Tuesday, September 27, 2011

How I interview

Some amazing authors have passed through and sat on the virtual couches here at Points of Claire-ification. I've even had an agent and a publisher stop by and answer my questions. As a sempai blogger (ie, one who's been around longer than some others), I'd like to share my interview process. Now, I'm not saying that anybody has to do it this way. This is just how I do it.

'Hot' contacts

In this case, the word 'cold' refers to doing something with little or no prior preparation. For example, if I stuck a script in your hand, and gave you a minute to read through a page, and then told you to read for the part, that would be a cold reading. You haven't had time to familiarise yourself with the script or get inside the character's head.

I've never heard the word 'hot' used in this context before, but I'm linguist. I make shiz up. By my logic, a 'hot' anything then, is where you've done a decent amount of prior work.

The majority of my interviewees are bloggy-friends. People whose blogs I read every day, and usually comment on. I feel like I know them, and they, at a bare minimum remember my name. 'Hot' contacts are easier, because a writer's time is limited, and they are more likely to grant an interview to someone they 'know.'

Cold contacts

I don't do cold contacts very often. My showcasing books and authors is a very personal thing. If I'm following a blog from back before an author even sells a book, I feel connected (in a totally non-stalkerish way) to that author. And I want to do everything to let the world know they've written something, and to go buy it. Whether or not it's something I'd normally read. Case in point, the hilarious Tawna Fenske and MAKING WAVES.

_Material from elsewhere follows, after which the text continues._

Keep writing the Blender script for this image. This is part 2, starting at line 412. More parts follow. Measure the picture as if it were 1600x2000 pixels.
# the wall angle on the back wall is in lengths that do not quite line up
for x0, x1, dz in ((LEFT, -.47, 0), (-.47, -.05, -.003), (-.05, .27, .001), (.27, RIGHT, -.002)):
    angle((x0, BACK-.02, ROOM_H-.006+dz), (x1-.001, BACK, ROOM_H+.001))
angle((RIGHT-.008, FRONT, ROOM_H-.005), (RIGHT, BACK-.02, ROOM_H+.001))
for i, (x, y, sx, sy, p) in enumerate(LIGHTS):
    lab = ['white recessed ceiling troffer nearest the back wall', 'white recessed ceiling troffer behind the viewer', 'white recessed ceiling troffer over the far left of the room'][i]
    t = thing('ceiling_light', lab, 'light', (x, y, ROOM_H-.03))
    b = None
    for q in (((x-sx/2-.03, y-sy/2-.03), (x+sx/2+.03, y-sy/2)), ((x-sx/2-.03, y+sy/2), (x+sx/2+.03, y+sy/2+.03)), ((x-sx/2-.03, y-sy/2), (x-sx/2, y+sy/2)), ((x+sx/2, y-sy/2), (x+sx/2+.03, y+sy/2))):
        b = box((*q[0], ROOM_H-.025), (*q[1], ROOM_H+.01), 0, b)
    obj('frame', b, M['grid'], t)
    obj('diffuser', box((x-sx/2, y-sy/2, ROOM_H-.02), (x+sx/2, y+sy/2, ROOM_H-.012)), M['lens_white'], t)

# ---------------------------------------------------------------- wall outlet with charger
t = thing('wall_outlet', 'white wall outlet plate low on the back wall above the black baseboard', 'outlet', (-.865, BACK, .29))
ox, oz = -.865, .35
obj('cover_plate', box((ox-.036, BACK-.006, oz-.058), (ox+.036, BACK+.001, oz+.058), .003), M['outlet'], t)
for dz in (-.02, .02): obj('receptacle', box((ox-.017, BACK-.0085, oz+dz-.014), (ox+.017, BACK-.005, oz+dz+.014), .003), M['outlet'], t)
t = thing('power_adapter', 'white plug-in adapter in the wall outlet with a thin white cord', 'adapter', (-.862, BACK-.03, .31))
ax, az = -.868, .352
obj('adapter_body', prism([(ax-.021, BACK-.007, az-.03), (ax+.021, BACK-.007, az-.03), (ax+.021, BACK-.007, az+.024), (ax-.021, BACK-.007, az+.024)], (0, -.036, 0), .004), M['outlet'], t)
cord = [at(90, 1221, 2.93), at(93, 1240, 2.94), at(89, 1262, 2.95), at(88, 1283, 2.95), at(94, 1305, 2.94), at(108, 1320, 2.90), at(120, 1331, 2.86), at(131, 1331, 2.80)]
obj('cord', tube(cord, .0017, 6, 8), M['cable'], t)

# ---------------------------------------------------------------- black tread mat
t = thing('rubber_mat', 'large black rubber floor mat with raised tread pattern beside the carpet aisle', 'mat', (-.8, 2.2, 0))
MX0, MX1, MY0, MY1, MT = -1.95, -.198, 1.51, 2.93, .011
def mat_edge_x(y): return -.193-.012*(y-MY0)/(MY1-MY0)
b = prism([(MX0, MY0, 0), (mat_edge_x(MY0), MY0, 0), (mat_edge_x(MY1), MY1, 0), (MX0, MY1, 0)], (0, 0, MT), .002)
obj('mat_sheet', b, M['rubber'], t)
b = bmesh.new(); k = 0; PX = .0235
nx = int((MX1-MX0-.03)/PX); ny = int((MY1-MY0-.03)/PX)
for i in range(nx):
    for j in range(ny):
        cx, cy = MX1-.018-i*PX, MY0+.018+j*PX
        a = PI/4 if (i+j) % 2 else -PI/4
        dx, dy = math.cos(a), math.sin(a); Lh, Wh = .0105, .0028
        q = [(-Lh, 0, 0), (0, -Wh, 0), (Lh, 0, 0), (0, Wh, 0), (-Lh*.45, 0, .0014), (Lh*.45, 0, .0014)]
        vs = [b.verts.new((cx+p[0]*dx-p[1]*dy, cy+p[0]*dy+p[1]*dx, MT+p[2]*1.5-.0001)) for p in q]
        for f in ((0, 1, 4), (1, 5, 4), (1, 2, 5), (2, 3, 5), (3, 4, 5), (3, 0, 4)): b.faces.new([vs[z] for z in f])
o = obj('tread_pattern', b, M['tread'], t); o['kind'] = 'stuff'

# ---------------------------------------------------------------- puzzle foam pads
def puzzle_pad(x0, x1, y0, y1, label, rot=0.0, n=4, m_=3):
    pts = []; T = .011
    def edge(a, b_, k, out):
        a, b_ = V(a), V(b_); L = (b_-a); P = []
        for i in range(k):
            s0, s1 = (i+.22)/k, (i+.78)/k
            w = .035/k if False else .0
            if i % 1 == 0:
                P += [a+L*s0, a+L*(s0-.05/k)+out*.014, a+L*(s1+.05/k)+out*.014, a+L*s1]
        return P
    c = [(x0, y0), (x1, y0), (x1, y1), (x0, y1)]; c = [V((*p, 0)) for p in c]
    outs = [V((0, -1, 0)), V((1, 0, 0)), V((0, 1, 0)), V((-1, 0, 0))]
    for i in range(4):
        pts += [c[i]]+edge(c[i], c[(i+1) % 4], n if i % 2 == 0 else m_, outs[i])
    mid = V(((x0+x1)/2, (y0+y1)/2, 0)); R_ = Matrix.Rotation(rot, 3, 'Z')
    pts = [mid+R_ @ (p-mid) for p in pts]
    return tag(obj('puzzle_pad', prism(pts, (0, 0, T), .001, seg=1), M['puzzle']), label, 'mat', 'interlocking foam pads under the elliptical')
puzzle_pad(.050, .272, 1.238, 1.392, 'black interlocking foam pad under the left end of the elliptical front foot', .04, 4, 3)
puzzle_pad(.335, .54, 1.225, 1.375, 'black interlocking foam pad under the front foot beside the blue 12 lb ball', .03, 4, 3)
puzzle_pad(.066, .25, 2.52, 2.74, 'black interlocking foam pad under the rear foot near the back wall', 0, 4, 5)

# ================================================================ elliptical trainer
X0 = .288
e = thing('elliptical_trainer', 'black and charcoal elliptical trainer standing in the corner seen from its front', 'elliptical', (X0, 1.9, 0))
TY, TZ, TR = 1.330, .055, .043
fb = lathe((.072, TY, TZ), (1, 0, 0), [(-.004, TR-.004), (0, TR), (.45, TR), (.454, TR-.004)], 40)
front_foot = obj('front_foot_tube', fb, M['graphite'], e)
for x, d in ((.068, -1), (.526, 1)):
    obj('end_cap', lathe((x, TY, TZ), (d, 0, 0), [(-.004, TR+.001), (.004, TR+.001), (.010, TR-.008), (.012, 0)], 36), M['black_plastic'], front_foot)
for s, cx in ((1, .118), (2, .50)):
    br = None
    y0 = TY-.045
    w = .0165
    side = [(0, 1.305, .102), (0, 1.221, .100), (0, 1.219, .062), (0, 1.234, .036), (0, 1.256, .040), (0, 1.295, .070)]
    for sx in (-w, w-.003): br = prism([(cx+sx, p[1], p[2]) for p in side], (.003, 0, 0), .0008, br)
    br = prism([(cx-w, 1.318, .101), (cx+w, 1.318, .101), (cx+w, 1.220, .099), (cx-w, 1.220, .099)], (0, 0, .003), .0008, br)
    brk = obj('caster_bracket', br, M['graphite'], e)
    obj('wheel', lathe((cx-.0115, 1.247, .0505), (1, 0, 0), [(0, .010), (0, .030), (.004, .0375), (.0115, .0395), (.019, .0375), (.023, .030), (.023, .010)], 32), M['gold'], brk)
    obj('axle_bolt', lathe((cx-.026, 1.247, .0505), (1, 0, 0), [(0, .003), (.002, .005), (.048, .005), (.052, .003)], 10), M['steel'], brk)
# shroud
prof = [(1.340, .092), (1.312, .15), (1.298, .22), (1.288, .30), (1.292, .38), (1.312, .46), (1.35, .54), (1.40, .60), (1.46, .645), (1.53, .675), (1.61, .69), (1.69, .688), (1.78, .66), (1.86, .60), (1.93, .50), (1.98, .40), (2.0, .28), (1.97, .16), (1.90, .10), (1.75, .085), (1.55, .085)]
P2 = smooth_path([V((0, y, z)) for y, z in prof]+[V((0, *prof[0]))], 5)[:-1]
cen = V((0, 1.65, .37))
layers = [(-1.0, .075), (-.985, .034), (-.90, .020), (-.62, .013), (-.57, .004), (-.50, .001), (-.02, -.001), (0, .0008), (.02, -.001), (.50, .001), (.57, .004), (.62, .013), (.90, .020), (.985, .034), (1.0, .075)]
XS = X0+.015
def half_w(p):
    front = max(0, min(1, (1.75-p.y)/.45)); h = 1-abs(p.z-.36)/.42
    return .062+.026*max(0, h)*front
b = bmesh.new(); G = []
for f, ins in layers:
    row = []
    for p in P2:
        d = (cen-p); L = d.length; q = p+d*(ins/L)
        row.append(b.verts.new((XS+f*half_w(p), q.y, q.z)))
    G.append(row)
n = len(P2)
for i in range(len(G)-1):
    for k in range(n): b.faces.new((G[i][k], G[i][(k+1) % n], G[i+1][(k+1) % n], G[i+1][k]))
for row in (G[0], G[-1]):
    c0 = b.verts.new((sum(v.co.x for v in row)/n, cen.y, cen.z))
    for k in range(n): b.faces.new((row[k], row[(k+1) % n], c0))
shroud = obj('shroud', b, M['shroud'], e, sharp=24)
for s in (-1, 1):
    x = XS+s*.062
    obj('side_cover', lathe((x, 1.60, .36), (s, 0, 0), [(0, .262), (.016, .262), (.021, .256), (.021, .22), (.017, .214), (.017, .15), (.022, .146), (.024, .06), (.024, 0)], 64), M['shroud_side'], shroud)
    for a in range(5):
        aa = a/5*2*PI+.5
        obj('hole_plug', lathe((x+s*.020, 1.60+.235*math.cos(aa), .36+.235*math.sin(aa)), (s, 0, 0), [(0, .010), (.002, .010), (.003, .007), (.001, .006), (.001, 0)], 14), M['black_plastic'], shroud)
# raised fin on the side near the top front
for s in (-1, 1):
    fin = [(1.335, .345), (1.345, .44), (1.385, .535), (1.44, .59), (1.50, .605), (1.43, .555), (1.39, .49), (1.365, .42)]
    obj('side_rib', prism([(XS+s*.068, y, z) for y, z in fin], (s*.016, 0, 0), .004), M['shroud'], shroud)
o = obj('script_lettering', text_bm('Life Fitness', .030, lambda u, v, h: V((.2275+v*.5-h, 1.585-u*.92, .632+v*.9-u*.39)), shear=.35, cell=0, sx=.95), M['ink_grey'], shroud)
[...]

So I don't make cold contacts willy-nilly.

When do I make cold contacts? If I read a book, and I feel like it's something I've never seen before (FIRELIGHT by Sophie Jordan). Or something I identify strongly with (FAIRY TALE FAIL by Mina Esguerra) . Or it's ouside what I normally read, and I'm shocked to find I like it (CASSASTAR by Alex J. Cavanaugh). Or it totally shakes my foundations so hard (SORTA LIKE A ROCKSTAR by Matthew Quick). And I have to share it.

How I contact

For hot contacts, I've used everything from private messages on Twitter to emails to leaving comments on blogs. If I'm used to bantering with the author on Twitter on their blog, than those routes are fine. If not, I write an email, reminding them who I am, giving them blog stats, and asking them if they'd like to do an interview/giveaway.

For cold contacts, it's got to be a letter. So far, I've only used email, but I'm not opposed to hard copy. Like the cold contact, I give blog stats, and ask if they're interested in an interview/giveaway. And of course, I preface that with an introduction.

I try to ask authors at least a month ahead of when I'd hope to publish an interview. Authors are busy people.

What I ask

One of the reasons I really prefer to contact people I know, is that I like personalising interviews. Like zombie dogs for Carrie Harris, the jam-packed lifestyle of Holly Thompson, historical research for Dianne K. Salerni, HBMs (Hot British Males) for Stephanie Perkins.

I try to acheive a similar personalisation for cold contacts too. Which means cold contacts are a lot of work. Reading their blogs and websites. Looking at the books they've written, and sypnopses, and reviews.

This also means reading the author's books where there are available. Because I like to ask specific (non-spoilery) questions about the book.

Since this blog's audience is mainly aspiring authors, I ask about publication journey, agent, choice to self-pub, etc.

I firmly believe that interviews shouldn't be transposable. I shouldn't be able to use my template for Lisa Descrochers to interview Amy Holder.

I like to think I ask the questions you'd ask if you could talk to the author directly. If there's something that I haven't been asking, but you'd really like to know, then tell me. Because that's the point of the interview: to introduce my readers to an author/book I adore. Many times, I already know the answers (I've been stalking - er - following some of these people for years), so it's definitely not for my benefit.

The mutual benefits of interviews

So you know that you know the HOW, let me just spend a minute telling you WHY.

Firstly, the benefits to authors. I interview authors because I absolutely love them/their work, and I want to spread the word. So the author's getting a free advertisement. Also, I always do a giveaway with an interview, so the author is getting a sale. In an ideal world, the winner of that book is also talking about it to others, and selling more books.

Obviously there's also benefits for me. I think having authors, agents and publishers appear here raises the quality of my blog. I might still be a complete nutmonger, but I'm a nutmonger who spoke to Beth Revis. I think giveaways generate excitement, especially since I'm the only blogger I know who guarantees that if there's a way to ship to your country, from either Amazon or Book Depository, you're elegible to win. (Caveat being unless the writer or their publisher is doing the shipping.)

Any other questions about interviewing? I've done around 15 interviews for this blog, and while that doesn't make me an expert by any stretch of the imagination, I can tell you a thing or two.